Not content to rest on the indifference to L.G.B.T. civil rights he demonstrated throughout 2004, Bloomberg acted affirmatively in 2005 to roll back the most important court decision for L.G.B.T. equality in New York history. When the State Supreme Court of New York County ordered the city clerk to begin issuing marriage licenses to gay and lesbian New Yorkers in February 2005, all Mayor Bloomberg had to do was to stand back and allow the clerk to obey the court order. He could merely have said he believed in marriage equality and would not appeal, but that if the governor or the attorney general wanted to intervene and appeal and defend the state law, that was their business, but he was going to simply obey the order.
No longer content with mere indifference to L.G.B.T. equality, the mayor instead instructed the city’s lawyers, at taxpayer expense, to seek a stay and appeal of the order. Adding insult to injury, Bloomberg offered the disingenuous and patronizing explanation that he wouldn’t want people to get married and later face disappointment if higher courts overturned their marriages. Anyone getting married in these circumstances would understand full well the risk they were taking to secure their civil rights, and do not require the mayor’s disingenuous “protection.” The real truth is that by blocking tens of thousands of lesbian and gay New Yorkers from getting married, Bloomberg kept us from establishing “facts on the ground” that would be harder for appellate courts to overturn. Moreover, as we learned in Massachusetts and elsewhere, once marriage equality happens, straight people quickly see it has no adverse effect on their own lives, and opposition to marriage equality diminishes.
There are two additional egregious examples of the mayor’s deliberate obstruction of measures to advance L.G.B.T. equality: (1) vetoing the Equal Benefits Bill (which requires city contractors to provide benefits to committed L.G.B.T. partners equivalent to those they offer married couples), legislation Bloomberg expressly promised to support during his 2001 campaign — and then seeking to overturn it in court after the City Council passed it again over his veto; and (2) vetoing the Dignity in All Schools Act, which prohibits bias harassment in schools based on sexual orientation, gender identity and expression, and then refusing to enforce it when the City Council passed it again over his veto.
To be fair to the mayor, he does not seem to share the personal hostility to gay people of many other Republicans, and many of us may find other areas of public policy where he has acted admirably.

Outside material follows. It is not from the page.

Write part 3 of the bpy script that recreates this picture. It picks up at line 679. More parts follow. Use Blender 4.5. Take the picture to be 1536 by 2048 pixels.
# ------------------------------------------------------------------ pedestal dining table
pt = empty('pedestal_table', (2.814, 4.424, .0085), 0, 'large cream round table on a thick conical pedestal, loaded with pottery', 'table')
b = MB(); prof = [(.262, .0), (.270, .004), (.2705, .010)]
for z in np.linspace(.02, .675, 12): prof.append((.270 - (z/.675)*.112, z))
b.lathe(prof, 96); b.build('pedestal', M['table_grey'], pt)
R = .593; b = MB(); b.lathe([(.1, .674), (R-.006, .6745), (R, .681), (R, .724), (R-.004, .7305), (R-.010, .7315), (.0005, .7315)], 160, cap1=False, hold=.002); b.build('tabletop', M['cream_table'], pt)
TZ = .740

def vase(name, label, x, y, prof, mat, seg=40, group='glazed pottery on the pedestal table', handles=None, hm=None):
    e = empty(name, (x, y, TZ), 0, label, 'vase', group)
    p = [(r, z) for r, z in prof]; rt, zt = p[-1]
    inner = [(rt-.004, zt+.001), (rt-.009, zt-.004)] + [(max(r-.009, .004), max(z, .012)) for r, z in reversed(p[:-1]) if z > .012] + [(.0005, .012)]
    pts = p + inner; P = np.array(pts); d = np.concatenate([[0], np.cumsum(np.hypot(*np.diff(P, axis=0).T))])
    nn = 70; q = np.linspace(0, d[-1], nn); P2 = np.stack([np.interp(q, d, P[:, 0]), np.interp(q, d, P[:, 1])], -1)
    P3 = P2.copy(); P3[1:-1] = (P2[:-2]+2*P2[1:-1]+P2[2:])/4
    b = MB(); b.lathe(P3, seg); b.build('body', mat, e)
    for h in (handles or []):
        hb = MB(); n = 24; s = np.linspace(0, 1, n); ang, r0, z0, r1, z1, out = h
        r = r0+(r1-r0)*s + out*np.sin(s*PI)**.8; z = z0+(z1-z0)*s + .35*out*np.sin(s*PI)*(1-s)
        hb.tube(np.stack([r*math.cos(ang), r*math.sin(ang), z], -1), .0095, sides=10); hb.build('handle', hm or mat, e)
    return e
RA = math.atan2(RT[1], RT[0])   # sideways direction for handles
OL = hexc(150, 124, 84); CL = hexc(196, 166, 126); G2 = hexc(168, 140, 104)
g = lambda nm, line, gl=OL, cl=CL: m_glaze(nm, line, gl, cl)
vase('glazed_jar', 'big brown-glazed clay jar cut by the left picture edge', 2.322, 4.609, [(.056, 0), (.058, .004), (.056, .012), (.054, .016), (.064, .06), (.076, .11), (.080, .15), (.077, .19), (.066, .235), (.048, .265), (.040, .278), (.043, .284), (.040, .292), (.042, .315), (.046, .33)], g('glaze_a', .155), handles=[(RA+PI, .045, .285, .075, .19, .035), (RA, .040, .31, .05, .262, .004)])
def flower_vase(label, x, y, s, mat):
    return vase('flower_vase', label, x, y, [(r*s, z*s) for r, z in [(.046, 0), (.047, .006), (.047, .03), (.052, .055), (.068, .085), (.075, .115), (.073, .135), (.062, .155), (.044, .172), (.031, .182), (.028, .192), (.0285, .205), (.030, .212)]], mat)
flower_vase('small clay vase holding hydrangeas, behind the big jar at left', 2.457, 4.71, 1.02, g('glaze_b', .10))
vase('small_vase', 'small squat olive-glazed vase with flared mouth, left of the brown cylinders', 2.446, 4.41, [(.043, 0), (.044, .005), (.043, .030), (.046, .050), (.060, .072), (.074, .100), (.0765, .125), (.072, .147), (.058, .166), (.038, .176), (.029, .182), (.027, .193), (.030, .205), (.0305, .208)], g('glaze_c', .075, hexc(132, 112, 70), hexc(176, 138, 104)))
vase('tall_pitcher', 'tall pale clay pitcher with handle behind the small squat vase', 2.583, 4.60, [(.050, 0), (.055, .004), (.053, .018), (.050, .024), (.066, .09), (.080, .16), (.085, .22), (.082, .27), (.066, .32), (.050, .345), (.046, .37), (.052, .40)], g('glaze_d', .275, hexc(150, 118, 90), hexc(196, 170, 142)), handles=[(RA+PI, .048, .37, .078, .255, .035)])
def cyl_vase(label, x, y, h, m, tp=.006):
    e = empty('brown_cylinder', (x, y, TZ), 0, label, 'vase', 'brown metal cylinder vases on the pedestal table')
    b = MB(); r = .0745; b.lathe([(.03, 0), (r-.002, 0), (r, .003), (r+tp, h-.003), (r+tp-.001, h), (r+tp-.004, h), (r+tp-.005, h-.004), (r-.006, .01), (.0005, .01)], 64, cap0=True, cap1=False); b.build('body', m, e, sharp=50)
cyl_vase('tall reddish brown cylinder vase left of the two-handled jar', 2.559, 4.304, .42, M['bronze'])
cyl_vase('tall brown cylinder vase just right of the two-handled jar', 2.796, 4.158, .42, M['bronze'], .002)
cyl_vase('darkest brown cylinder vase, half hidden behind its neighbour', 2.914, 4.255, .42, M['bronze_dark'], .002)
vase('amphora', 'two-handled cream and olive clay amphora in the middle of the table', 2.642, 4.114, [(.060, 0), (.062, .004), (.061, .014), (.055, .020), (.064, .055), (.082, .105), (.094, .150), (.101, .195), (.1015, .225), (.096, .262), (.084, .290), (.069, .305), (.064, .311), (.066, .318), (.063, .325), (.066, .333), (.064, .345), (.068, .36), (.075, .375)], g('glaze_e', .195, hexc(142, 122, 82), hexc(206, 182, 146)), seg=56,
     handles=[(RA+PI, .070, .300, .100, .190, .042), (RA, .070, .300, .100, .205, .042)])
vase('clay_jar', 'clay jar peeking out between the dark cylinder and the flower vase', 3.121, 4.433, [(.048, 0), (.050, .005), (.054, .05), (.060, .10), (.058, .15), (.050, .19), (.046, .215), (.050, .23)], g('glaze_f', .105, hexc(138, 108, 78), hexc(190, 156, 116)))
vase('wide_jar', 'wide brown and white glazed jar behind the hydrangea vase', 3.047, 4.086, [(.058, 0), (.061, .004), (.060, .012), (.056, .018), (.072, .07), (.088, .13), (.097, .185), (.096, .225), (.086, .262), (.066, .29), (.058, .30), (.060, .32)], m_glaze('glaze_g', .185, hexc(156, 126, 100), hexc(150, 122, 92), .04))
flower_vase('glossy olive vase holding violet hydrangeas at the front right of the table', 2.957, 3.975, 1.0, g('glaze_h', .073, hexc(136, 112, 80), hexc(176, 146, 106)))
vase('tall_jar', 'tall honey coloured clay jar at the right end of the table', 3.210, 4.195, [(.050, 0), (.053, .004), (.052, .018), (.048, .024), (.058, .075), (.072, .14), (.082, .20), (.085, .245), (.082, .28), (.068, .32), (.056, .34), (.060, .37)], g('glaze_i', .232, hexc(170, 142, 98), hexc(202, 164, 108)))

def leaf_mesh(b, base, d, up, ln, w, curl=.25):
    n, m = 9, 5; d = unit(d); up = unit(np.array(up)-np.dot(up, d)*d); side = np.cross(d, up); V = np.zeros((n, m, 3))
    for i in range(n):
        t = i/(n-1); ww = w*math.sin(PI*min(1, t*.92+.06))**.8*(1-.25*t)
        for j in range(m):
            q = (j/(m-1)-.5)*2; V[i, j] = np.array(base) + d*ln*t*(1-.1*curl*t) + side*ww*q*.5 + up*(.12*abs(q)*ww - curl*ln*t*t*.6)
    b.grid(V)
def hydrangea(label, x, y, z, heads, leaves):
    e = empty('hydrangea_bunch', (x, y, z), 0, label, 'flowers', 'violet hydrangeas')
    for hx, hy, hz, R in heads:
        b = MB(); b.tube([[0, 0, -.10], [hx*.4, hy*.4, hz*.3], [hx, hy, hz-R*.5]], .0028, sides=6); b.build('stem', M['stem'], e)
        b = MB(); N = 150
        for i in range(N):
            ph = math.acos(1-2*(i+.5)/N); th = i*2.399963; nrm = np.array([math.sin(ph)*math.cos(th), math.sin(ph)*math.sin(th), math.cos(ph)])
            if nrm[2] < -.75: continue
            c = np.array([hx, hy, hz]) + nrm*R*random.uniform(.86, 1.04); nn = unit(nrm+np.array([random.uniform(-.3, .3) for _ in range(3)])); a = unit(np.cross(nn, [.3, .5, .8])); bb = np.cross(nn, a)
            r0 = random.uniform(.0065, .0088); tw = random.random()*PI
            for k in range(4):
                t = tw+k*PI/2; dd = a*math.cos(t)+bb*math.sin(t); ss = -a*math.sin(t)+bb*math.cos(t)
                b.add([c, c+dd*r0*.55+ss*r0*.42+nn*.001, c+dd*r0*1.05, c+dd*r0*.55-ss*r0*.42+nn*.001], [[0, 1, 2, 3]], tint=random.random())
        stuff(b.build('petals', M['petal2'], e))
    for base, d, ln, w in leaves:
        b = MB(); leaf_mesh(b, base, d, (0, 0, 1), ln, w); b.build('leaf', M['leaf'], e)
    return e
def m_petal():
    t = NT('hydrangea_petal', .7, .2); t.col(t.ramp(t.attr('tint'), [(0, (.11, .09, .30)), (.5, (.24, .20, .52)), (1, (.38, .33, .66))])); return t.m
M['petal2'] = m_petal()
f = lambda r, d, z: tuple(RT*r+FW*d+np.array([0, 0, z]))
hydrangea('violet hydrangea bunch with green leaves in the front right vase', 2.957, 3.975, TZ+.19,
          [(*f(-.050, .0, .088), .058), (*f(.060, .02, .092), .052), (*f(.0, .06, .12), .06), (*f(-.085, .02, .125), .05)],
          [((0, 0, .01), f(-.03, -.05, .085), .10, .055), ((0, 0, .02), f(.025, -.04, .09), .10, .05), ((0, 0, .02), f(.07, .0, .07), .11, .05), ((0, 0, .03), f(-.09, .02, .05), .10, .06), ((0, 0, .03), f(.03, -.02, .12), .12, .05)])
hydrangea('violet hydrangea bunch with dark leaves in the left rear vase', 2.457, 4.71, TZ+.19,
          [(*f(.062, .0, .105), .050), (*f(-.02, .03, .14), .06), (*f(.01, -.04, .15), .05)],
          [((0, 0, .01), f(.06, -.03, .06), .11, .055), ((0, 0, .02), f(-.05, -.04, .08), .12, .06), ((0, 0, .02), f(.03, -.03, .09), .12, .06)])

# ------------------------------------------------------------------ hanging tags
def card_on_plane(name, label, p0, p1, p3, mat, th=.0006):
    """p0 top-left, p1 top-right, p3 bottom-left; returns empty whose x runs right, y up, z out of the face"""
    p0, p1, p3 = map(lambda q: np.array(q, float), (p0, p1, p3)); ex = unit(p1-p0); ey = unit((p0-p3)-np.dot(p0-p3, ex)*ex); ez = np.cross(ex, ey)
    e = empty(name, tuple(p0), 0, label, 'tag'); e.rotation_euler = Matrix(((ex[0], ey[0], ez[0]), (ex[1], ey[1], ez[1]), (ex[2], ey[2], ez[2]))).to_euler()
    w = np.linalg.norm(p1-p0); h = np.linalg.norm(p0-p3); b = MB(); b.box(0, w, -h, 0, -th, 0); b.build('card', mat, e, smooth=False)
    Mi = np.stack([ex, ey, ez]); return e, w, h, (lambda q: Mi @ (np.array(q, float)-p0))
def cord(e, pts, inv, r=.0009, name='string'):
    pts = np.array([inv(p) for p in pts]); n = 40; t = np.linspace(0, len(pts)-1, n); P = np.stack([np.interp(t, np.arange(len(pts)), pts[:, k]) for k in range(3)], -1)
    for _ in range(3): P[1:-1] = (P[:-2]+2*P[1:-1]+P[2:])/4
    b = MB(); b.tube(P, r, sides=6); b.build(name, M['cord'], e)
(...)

But he has forfeited the votes of gay and lesbian New Yorkers by his determined hostility to our equality. The mayor may well be re-elected, but if so it should be without a single gay or lesbian vote, sending a clear message from the L.G.B.T. community that it does not excuse his indifference and hostility to the achievement of equal rights. We will never complete the civil rights revolution begun at Stonewall in New York 36 years ago if we tell politicians there is no political price to be paid for so willfully and unnecessarily obstructing the completion of the equality agenda.
Although coming from an ethnic community often more conservative than the mayor’s Upper East Side precinct, Democratic candidate Freddy Ferrer has continually shown courage to advocate for full L.G.BT. equality, and has pledged to withdraw the city’s appeal, allow gay and lesbian marriages to proceed on an equal basis, and implement the Equal Benefits Bill and the Dignity in All Schools Act. His campaign against the billionaire mayor’s personal fortune may be uphill, but he richly deserves the vote of every gay and lesbian New Yorker, their friends, families and supporters, given the extremely clear choice on L.G.B.T. issues.
Moss is the Democratic state committeeman representing the 66th Assembly District (Greenwich Village, Soho, Noho and Tribeca). He introduced the resolution adopted by the Democratic State Committee in 2003 committing the Democratic Party to equal marriage rights for same-sex couples.